Reviving the Public Commons with Private Incentives

Two reasons I believe the market system can play a vital role in building a better economy are: (1) it spawns entrepreneurs – the loner in a garage, the small group in a laboratory, the back-to-the-land organic farmer – in a way no other economic system ever has; and (2) incentives, economic and otherwise, work for most people, and I believe they can work for the common good. That’s not to deny the destructive force that so much of corporate capitalism has become, riding roughshod over both workers and the environment. But I have seen in Detroit, for example, the amazing activity of mostly young people starting all kinds of small enterprises that have breathed life into a moribund city. Sure, many will fail, but it’s exciting to witness the ideas and the optimism behind them.

On another front, recent technological innovations make it possible to quantify, with unprecedented precision, improvements in water quality in our streams and rivers, which are the result of better landowner practices.
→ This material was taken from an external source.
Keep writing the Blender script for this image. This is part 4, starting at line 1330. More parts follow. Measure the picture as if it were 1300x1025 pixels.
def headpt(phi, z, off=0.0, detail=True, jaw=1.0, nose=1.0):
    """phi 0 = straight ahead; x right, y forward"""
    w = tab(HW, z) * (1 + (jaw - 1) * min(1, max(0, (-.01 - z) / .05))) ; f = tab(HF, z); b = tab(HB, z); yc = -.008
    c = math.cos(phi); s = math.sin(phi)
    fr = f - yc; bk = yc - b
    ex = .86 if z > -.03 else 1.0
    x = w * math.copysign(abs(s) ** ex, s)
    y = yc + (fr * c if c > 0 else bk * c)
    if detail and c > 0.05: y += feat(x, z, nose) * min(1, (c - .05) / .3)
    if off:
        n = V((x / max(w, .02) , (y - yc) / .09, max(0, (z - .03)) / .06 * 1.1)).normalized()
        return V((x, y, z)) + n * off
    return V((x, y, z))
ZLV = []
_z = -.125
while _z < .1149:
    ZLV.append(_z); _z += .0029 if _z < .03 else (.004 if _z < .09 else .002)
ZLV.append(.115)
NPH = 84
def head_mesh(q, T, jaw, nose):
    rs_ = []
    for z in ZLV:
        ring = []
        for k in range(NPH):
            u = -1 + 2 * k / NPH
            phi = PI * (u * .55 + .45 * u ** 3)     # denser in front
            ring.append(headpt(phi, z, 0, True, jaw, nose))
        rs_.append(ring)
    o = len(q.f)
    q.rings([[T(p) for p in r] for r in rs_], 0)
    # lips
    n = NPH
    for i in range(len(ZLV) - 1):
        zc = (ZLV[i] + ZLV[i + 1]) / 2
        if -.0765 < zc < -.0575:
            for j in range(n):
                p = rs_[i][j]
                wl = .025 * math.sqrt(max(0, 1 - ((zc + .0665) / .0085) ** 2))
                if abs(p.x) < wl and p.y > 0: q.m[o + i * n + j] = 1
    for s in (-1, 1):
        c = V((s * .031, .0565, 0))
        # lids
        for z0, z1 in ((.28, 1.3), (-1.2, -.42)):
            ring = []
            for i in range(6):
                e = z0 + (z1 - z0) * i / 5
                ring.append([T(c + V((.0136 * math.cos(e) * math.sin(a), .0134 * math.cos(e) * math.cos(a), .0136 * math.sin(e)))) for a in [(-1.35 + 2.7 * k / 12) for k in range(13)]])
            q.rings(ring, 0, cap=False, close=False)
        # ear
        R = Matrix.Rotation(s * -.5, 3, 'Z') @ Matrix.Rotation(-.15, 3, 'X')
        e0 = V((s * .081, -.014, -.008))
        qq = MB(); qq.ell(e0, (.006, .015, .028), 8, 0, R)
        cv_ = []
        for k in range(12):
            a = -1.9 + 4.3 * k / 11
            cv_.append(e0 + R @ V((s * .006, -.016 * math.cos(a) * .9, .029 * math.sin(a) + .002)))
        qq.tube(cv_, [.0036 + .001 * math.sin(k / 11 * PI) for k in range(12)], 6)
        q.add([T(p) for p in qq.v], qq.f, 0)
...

This is important, Bernard Sweeney and I argue in an op-ed piece just published by The Nature Conservancy’s “Cool Green Science,”* because rivers provide 65% of America’s drinking water, and almost half of them are in poor condition. They are also the ultimate commons, used by everyone, but protected by few.

Implementing practices that benefit the whole community – and reverse decades of degradation of the nation’s waterways, require increased costs by the individual landowner, and they should be rewarded for improvements “that have not merely helped diminish the tragedy of the commons, but have begun to reverse it. We think it at once hopeful and ironic that a powerful incentive system, which has in the past done much to destroy the commons, may in the future help to revive it.”

*Based on a paper published by the not-quite-mass-market journal, “Freshwater Science.”